[Chapter-delegates] Internet Society 2011 IPR activities - Building a truly open and international dialogue
Rudi Vansnick
rudi.vansnick at isoc.be
Sat Jan 22 02:09:58 PST 2011
Op 22-jan-2011 3, om 10:59 heeft Patrick Vande Walle het volgende geschreven:
>
> On 22 Jan 2011, at 05:36, Thomas Lowenhaupt wrote:
>
>> I think I heard at ICANN Cartagena that ISOC is precluded from advocating for new TLDs as part of its charter or its funding agreements. I might be mistaken, but someone from ISOC said they'd look into any such prohibitions. I looked over the ISOC sight and was unable to find anything on this.
>
> If that is the case, we have problem. On the one hand, chapters go out and express positions that HQ cannot/will not support. It seems that HQ needs to shut up more often than not because it needs PIR money. Not sure this is economic censorsorhip or some kind of blackmail, but anyway ISOC HQ is prevented to express positions on certain issues.
>
> Should the chapters shut up to protect HQ's financial interests ? Frankly, this is uncomfortable for both sides.
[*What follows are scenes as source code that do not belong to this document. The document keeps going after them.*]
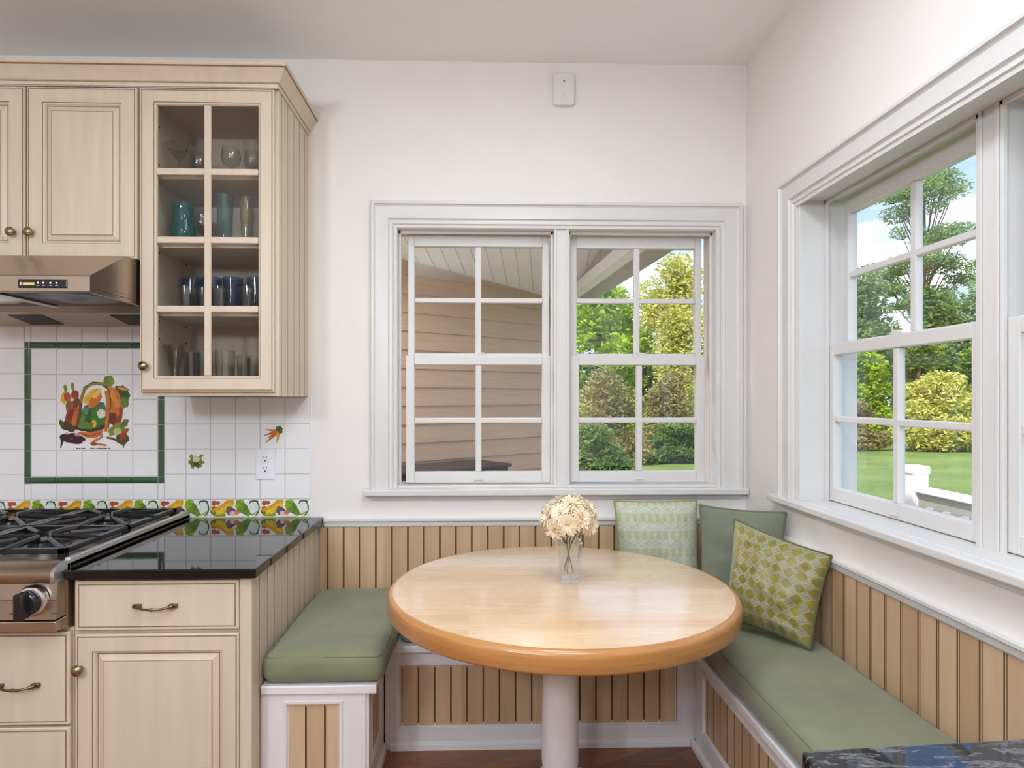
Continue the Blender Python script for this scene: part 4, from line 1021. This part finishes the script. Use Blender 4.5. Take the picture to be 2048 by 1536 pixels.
# ------------------------------------------------------------------ peninsula in the foreground
PN = thing('peninsula', (0.85, 0.6, 0), 'veined black granite counter end at the lower right foreground', 'counter')
sl = MB(); q = [(0.487, 0.966), (0.489, 0.30), (XR - .003, 0.30), (XR - .003, 1.016)]
sl.add([(x, y, z) for z in (.790, .820) for x, y in q], [(0, 1, 2, 3), (7, 6, 5, 4), (0, 4, 5, 1), (1, 5, 6, 2), (2, 6, 7, 3), (3, 7, 4, 0)])
sl.build('granite_slab', M['vein'], PN, bevel=.004, seg=3)
MB().box(0.53, XR - .014, 0.33, 0.925, 0, .7895).build('cabinet_base', M['cream'], PN)

# ------------------------------------------------------------------ added fill lights, out of view
def area(name, loc, size, power, col=(1, 0.96, 0.91)):
    l = bpy.data.lights.new(name, 'AREA'); l.shape = 'SQUARE'; l.size = size; l.energy = power; l.color = col
    o = bpy.data.objects.new(name, l); o.location = loc; COL.objects.link(o); return o
LP = [(-0.9, 0.5, 4), (0.30, 0.3, 14), (0.18, 1.50, 10)]  # unseen panels added to brighten the room and the cabinet side
for k, (x, y, pw) in enumerate(LP):
    T = thing('fill_panel', (x, y, ZC - .001), ('unseen fill panel added on the ceiling left of the viewer', 'unseen fill panel added on the ceiling right above the viewer', 'unseen fill panel added on the ceiling over the table')[k], 'light', 'added fill panels')
    fr = MB()
    for r_ in ((-.34, .34, -.34, -.31), (-.34, .34, .31, .34), (-.34, -.31, -.31, .31), (.31, .34, -.31, .31)): fr.box(x + r_[0], x + r_[1], y + r_[2], y + r_[3], ZC - .04, ZC - .001)
    fr.build('frame', M['white'], T)
    MB().box(x - .31, x + .31, y - .31, y + .31, ZC - .020, ZC - .006).build('diffuser', M['lamp'], T)
    a = area('fill_panel_lamp', (x, y, ZC - .03), 0.6, pw, (.86, .955, 1.08))
    a.parent = T; a.matrix_parent_inverse = Matrix.Translation(-Vector(T.location))

for k, (x, y) in enumerate(((-1.45, -0.6), (-0.95, -1.3))):  # unseen globes added to brighten the ceiling and walls
    T = thing('fill_globe', (x, y, ZC), 'unseen globe fill lamp added behind the viewer', 'lamp', 'added fill globes')
    MB().lathe([(.06, ZC - .03), (.06, ZC - .001)], (x, y, 0), 20).build('canopy', M['chrome'], T)
    MB().tube([(x, y, ZC - .03), (x, y, 2.28)], .006, 8).build('stem', M['chrome'], T)
    MB().lathe([(.04, 2.27), (.04, 2.30), (.0005, 2.301)], (x, y, 0), 20).build('cap', M['chrome'], T)
    l = bpy.data.lights.new('fill_globe_light', 'POINT'); l.energy = 62; l.shadow_soft_size = .13; l.color = (.86, .955, 1.08)
    lo = bpy.data.objects.new('fill_globe_light', l); lo.location = (x, y, 2.13); COL.objects.link(lo); lo.parent = T; lo.matrix_parent_inverse = Matrix.Translation(-Vector(T.location))

# ------------------------------------------------------------------ outdoors
struct(MB().box(-60, 90, -40, 110, -0.75, -0.55).build('lawn', M['lawn']))
struct(MB().box(1.46, 2.86, -2.0, 4.02, -0.14, -0.01).build('porch_deck', M['deckf']))
struct(MB().box(-3.4, 1.44, 3.11, 5.2, -0.54, -0.03).build('bounce_patio', M['bouncep']))  # unseen red slab added to throw pink bounce onto the clapboards
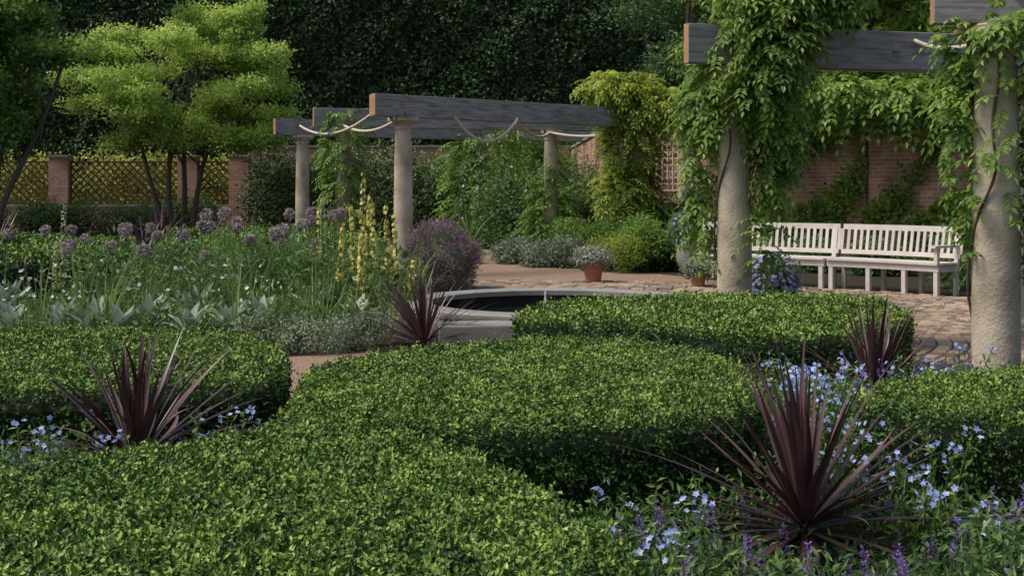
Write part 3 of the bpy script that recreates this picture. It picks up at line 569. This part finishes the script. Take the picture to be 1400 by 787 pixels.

The deafening silence from ISOC on the new gTLD TLM issues are an embarassment to chapters,
> and the positions of the chapters are an embarassment to ISOC. Are we growing apart ?
>
>> And Eric, be careful not to generalize about TLDs. City-TLDs developed as public interest digital infrastructure should not be considered a significant concern to IP stakeholders. See the report from the IGF Vilnius entitled City-TLD Governance and Best Practices for more on this.
>
> Any way, even within the traditional trademark business, TM owners are expected to take actions to protect their TM. Defensive registrations are part of that. Why these guys want a different more favourable in the TLD environment that they get elsewhere is
>
> RFC 1591, on which the whole ICANN circus is based, makes it clear that this is outside the scope of DNS administration. Again, one would expect ISOC, as the keeper of the RFC orthodoxy, to remind this to all parties.
> 4. Rights to Names
>
> 1) Names and Trademarks
>
> In case of a dispute between domain name registrants as to the
> rights to a particular name, the registration authority shall have
> no role or responsibility other than to provide the contact
> information to both parties.
>
> The registration of a domain name does not have any Trademark
> status. It is up to the requestor to be sure he is not violating
> anyone else's Trademark.
>
> Patrick
I fully agree with Patrick's statement. TM are already a privilege a citizen can not dispose of. And as stated, DNS has no legal rights to judge ownership of an intellectual property. If so, it's clear that a citizen could also claim ownership of his/her intellectual property being the content published on his/her website.